I write Elm and use Emacs primarily, and sometimes neovim. Are you using lsp in vim? You’re doing it right by staying in one file until it hurts, that’s the recommendation for Elm, but I can’t recall if I’ve had issues using go-to-def or other lsp functions like your describing

  • No LSP. It honestly doesn’t speed me up any. I already have the standard library memorized, plus some of the common community lib methods (List.Extra) and my typing speed is faster than I can think anyways.

    I’m thinking the same approach would also work well in F#, Haskell, OCaml.

> no hunting through files, etc.

It’s easy to switch to files by name with a few keystrokes. Files are names to group things I’m looking for.

I would much rather do that than try to search through a 7,000 line file for what I need.

> I feel like this set up could integrate really well w/ AI models.

Massive files or too many files break AI models. Grouping functionality into smaller files and including only relevant files is key. The file and folder names can be hints about where to find the right files to include.

  • > I would much rather do that than try to search through a 7,000 line file for what I need.

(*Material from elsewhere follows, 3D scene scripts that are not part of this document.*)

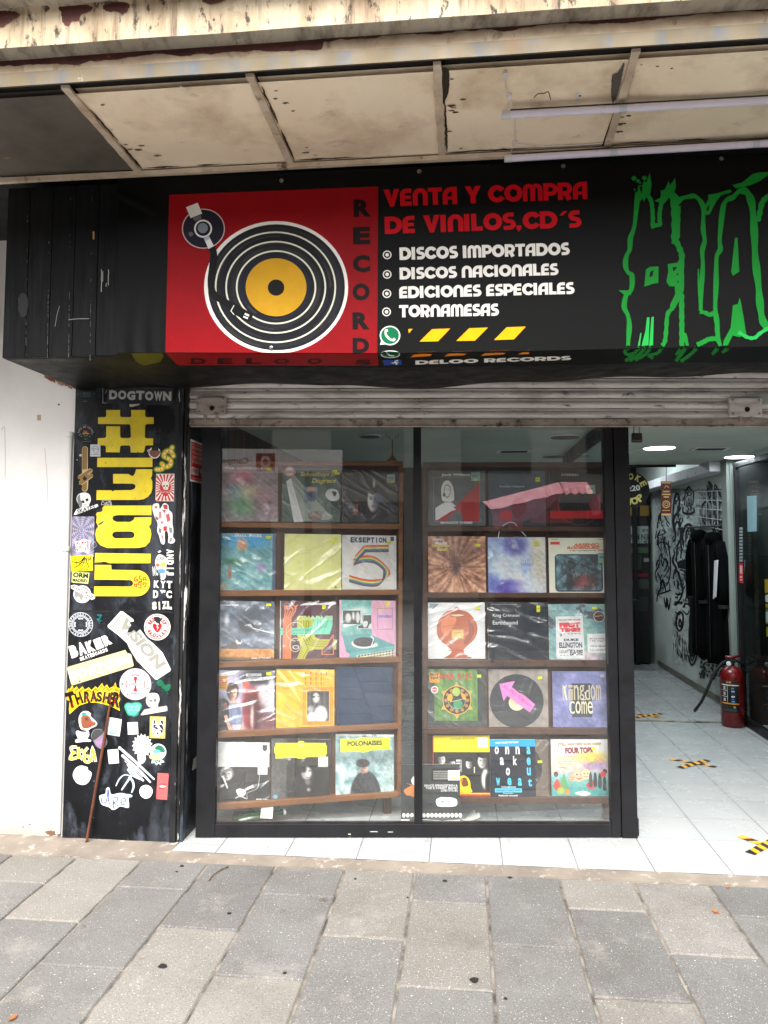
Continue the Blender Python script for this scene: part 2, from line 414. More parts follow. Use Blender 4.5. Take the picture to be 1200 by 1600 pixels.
def bautext(A, t, p0, p1, h, col):
    tot = sum(BAU[c][0] for c in t) - .05
    dx, dy = (p1[0]-p0[0])/tot, (p1[1]-p0[1])/tot; l = math.hypot(dx, dy); ux, uy = dy/l*h, -dx/l*h
    x = 0; hm = A.h
    for ch in t:
        ad, ops = BAU[ch]; A.h = hm
        for typ, pts, w in ops:
            # strokes are outlined in glyph space, then set on the line
            T = Art(lambda a, b, c: Vector((a, b, 0)))
            if typ == 'p': A.poly([(p0[0]+dx*(x+a)+ux*b, p0[1]+dy*(x+a)+uy*b) for a, b in pts], col)
            else:
                T.stroke(pts, w, col, closed=(typ == 'c'))
                A.tri([(p0[0]+dx*(x+v.x)+ux*v.y, p0[1]+dy*(x+v.x)+uy*v.y) for v in T.g.v], T.g.f, col)
        x += ad
    A.h = hm + 8 * A.STEP
# ------------------------------------------------------------------ materials of the place
M = {}
M['black_paint'] = pmat('black_paint', (11,12,14), (27,29,33), 3, .35, .7, .45, bump=.25, bscale=25, spec=.22,
    layers=[((84,88,97), 4, .5, .78, (1,1,.4)), ((74,80,92), 12, .55, .75, (1,1,.6)), ((160,163,168), 34, .69, .74, (1,1,.7))])
M['peel_paint'] = pmat('peel_paint', (20,20,21), (44,44,46), 4, .35, .7, .42, bump=.4, bscale=18, spec=.25,
    layers=[((98,118,132), 3.5, .56, .7, (1,1,.3)), ((205,202,196), 9, .60, .625, (3,3,.3))])
M['board_black'] = pmat('board_black', (9,9,10), (20,21,23), 5, .3, .7, .6, bump=.3, bscale=30, spec=.12, stretch=(6,6,.6),
    layers=[((105,108,110), 34, .74, .77, (3,3,.2))])
M['vinyl_black'] = pmat('vinyl_black', (10,11,11), (18,18,18), 4, .3, .7, .5, bump=.2, bscale=9, spec=.15)
M['white_wall'] = pmat('white_wall', (226,224,220), (206,203,198), 1.6, .35, .7, .8, bump=.2, bscale=22, bd=.006,
    layers=[((170,165,158), 1.3, .58, .85, (1,1,.4)), ((150,140,128), 26, .74, .78, (1,1,1))])
M['brick_raw'] = pmat('brick_raw', (120,62,44), (170,150,130), 14, .4, .6, .9, bump=.5)
M['concrete_strip'] = pmat('concrete_strip', (132,122,110), (108,100,91), 5, .35, .65, .9, bump=.5, bscale=60,
    layers=[((176,170,162), 18, .58, .70, (1,1,1)), ((78,70,63), 14, .64, .76, (1,1,1))])
M['fascia'] = pmat('fascia', (206,193,166), (174,153,121), 3, .3, .7, .75, bump=.35, bscale=35, layers=[
    ((122,96,67), 2.6, .44, .72, (3,3,.6)), ((86,64,47), 7, .53, .72, (4,4,.3)), ((64,52,44), 34, .56, .64, (1,1,.45)), ((58,46,38), 5, .62, .74, (1.2,1.2,.8))])
M['fascia_grey'] = pmat('fascia_grey', (196,188,172), (160,152,138), 4, .3, .7, .85, bump=.4, bscale=30, layers=[
    ((84,76,66), 6, .46, .72, (3,1.2,1)), ((196,190,178), 9, .62, .72, (2,1,1))])
M['rust'] = pmat('rust', (78,36,28), (52,24,20), 9, .3, .7, .9, bump=.5, bscale=50, layers=[((120,70,45), 20, .62, .7, (1,1,1))])
M['flake'] = pmat('flake', (150,136,114), (122,102,78), 14, .3, .7, .8, layers=[((90,62,44), 9, .58, .7, (2,2,1))])
M['yellow_strip'] = pmat('yellow_strip', (104,88,56), (88,78,56), 4, .3, .7, .6, bump=.1, layers=[
    ((74,78,82), 5, .48, .66, (2.5,2.5,.4)), ((108,78,38), 4, .56, .75, (2,2,1)), ((170,166,156), 3.3, .66, .72, (2,2,1)), ((90,80,66), 12, .64, .74, (2,2,.6))])
M['soffit'] = pmat('soffit', (255,241,216), (246,227,200), 2, .3, .7, .75, bump=.06, layers=[
    ((186,160,128), 2.6, .48, .8, (1,1,1)), ((150,124,98), 5, .60, .8, (1,1.6,1)), ((70,58,48), 22, .74, .79, (1,1.4,1))])
M['soffit_dirty'] = pmat('soffit_dirty', (104,98,88), (70,65,58), 3, .3, .7, .85, bump=.2, layers=[((96,88,78), 5, .56, .8, (1,1,1))])
M['batten'] = pmat('batten', (216,202,182), (168,146,120), 7, .35, .7, .8, bump=.3, layers=[((92,62,42), 12, .6, .72, (1,1,1))])
M['dark'] = pmat('dark', (12,11,11), (20,19,18), 5, rough=.8, bump=.1)
M['shutter'] = pmat('shutter', (232,227,222), (208,202,197), 5, .3, .7, .62, spec=.25, bump=.2, bscale=50, stretch=(.5,2,2), layers=[
    ((120,108,100), 5, .5, .74, (.5,2,3)), ((46,40,36), 22, .60, .72, (.6,1,1.5)), ((70,60,54), 9, .62, .72, (.4,1,2))])
M['shutter_dirty'] = pmat('shutter_dirty', (190,178,168), (140,128,116), 8, .3, .7, .6, bump=.4, bscale=60, layers=[
    ((38,32,28), 18, .54, .68, (1,1,1)), ((92,62,40), 13, .64, .72, (1,1,1))])
M['frame'] = pmat('frame', (20,20,22), (26,26,29), 6, rough=.45, bump=.05, spec=.25, layers=[((150,150,150), 60, .78, .8, (1,1,1))])
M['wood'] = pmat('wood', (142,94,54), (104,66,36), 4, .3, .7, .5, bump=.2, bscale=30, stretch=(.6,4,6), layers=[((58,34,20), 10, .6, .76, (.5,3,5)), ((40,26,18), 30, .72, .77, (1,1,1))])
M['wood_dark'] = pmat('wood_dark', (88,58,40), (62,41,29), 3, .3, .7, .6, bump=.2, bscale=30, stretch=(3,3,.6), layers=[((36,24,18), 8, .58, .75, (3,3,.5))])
M['tile_wall'] = pmat('plaster_inside', (205,214,208), (188,198,192), 2, rough=.6, bump=.05)
M['column'] = pmat('column_paint', (132,142,135), (118,128,121), 2, rough=.6, bump=.05)
M['ceiling'] = pmat('ceiling_paint', (176,186,176), (162,172,163), 1.5, rough=.8, bump=.03)
M['metal'] = pmat('bare_metal', (150,148,145), (110,108,106), 10, rough=.35, metal=1, bump=.1)
M['metal_dark'] = pmat('dark_metal', (40,38,36), (64,60,57), 12, rough=.45, metal=.6, bump=.2)
M['white_plastic'] = pmat('white_plastic', (220,220,222), (206,206,210), 8, rough=.35, bump=.02)
M['tube'] = pmat('tube_plastic', (226,222,238), (214,210,230), 3, rough=.3, bump=0)
M['rebar'] = pmat('rebar_rust', (104,58,34), (72,38,24), 16, .35, .65, .85, bump=.5, bscale=120)
M['glass'] = clear_mat('window_glass', .18, (.95,.965,.96), 0.0, film=.03)
M['glass_case'] = clear_mat('case_glass', .02, (.82,.90,.88), 0.0)
M['sleeve'] = wrap_mat('sleeve_plastic')
M['print'] = print_mat('printed_card', .5)
M['sticker'] = print_mat('sticker_vinyl', .45, .2, .25, .15, 90, .55)
M['banner'] = print_mat('banner_vinyl', .48, .14, .09, .12, 14)
M['mural'] = print_mat('mural_paint', .7, .2)
M['mark'] = print_mat('floor_mark', .7, .25, .3, .2, 40, .3)
def emat(name, col, s):
    t = NT(name); e = t.n('ShaderNodeEmission', Color=(*lin(col), 1), Strength=s); t.t.links.new(e.outputs[0], t.out.inputs[0]); return t.m
M['lamp'] = emat('lit_diffuser', (236,246,255), 3.2)

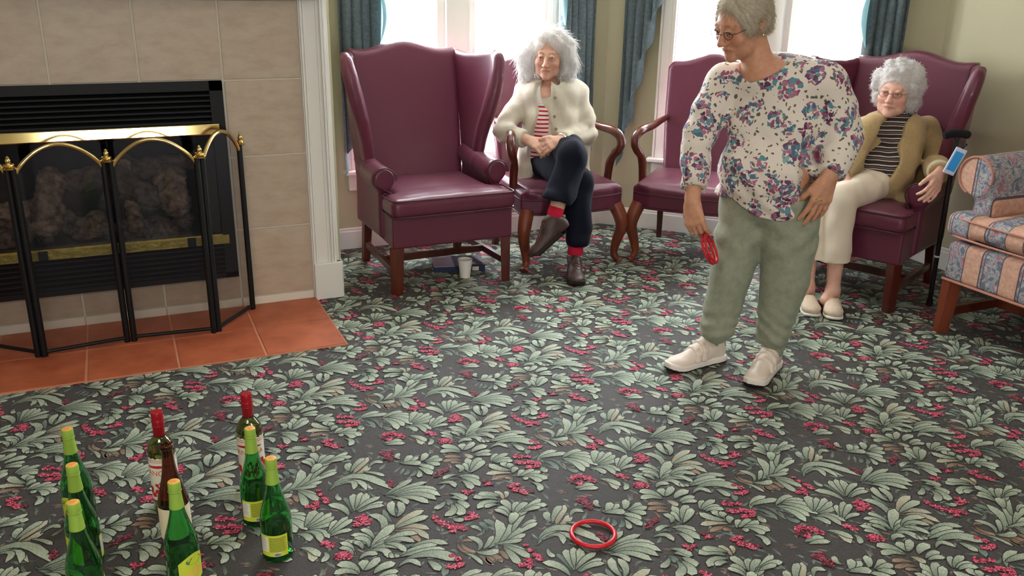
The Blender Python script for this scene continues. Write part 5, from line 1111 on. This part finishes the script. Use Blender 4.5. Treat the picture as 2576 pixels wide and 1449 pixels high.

    I mean I'm not arguing for it as a best practice. I did it as an experiment (as I stated), and discovered it's actually really easy, and snappy for me to navigate in Vim. Mileage may vary with other editors. Have you tried it?

    > Massive files or too many files break AI models

    It's growing faster than I code! With the latest Gemeni at least it's much larger at 1-2 mil tokens. I'm sure we'll hit a ceiling though, but I also think we may find some context caching / rag type optimizations eventually.

The big problem with that is you’ll eventually blow your context window feeding the model with stuff that it mostly doesn’t need in order to complete its task.

  • I can’t think of anything I’d want to add to the context for Elm at least, assuming the standard libraries are already in the model (or can be added via RAG). Gemeni is 2m tokens now and I expect this will grow at least until it’s no longer meaningful.